FFWO Overview

   

Listen to David Chiu, President of the San Francisco Board of Supervisors, speak about the FFWO at an educational forum, November 13, 2013.

San Francisco Board of Supervisors President David Chiu proposed the Family Friendly Workplace Ordinance (FFWO) in early 2013. He acted with the support of family advocacy groups who thought that requiring employers to accept requests for flexible schedules free of risk would help make the city more family-friendly. It was modeled on approaches taken in Britain and Australia, and is summarized on the Office of Labor Standards FFWO website:

The San Francisco Board of Supervisors passed the Family Friendly Workplace Ordinance on October 8, 2013. This new citywide law is operative as of January 1, 2014. This ordinance gives certain employees the right to request a flexible work arrangement and gives the employer the right to refuse for legitimate business reasons.

The FFWO requires that employers with 20 or more employees allow any employee who is employed in San Francisco, has been employed for six months or more by the current employer, and works at least eight hours per week on a regular basis to request a flexible or predictable working arrangement to assist with caregiving responsibilities. The employee may request the flexible or predictable working arrangement to assist with care for:

1. a child or children under the age of eighteen;
2. a person or persons with a serious health condition in a family relationship with the employee; or
3. a parent (age 65 or older) of the employee.

Within 21 days of an employee’s request for a flexible or predictable working arrangement described above, an employer must meet with the employee regarding the request. The employer must respond to an employee’s request within 21 days of that meeting.

An employer who denies a request must explain the denial in a written response that sets out a bona fide business reason for the denial and provides the employee with notice of the right to request reconsideration.

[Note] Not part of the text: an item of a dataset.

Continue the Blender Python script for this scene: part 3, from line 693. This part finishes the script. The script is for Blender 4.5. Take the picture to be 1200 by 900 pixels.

The ordinance will be publicized by the city’s Commission on the Status of Women and enforced by the OLSE. Enforcement of the required process will be through warnings and “notices to correct” in 2014, and through fines starting in 2015.

      

Within this procedural framework, it is possible to encourage a broader and deeper approach to flexible scheduling. Offering it to employees who are not caregivers and enhancing acceptance of proposals by emphasizing the business value of working differently are themes throughout this site.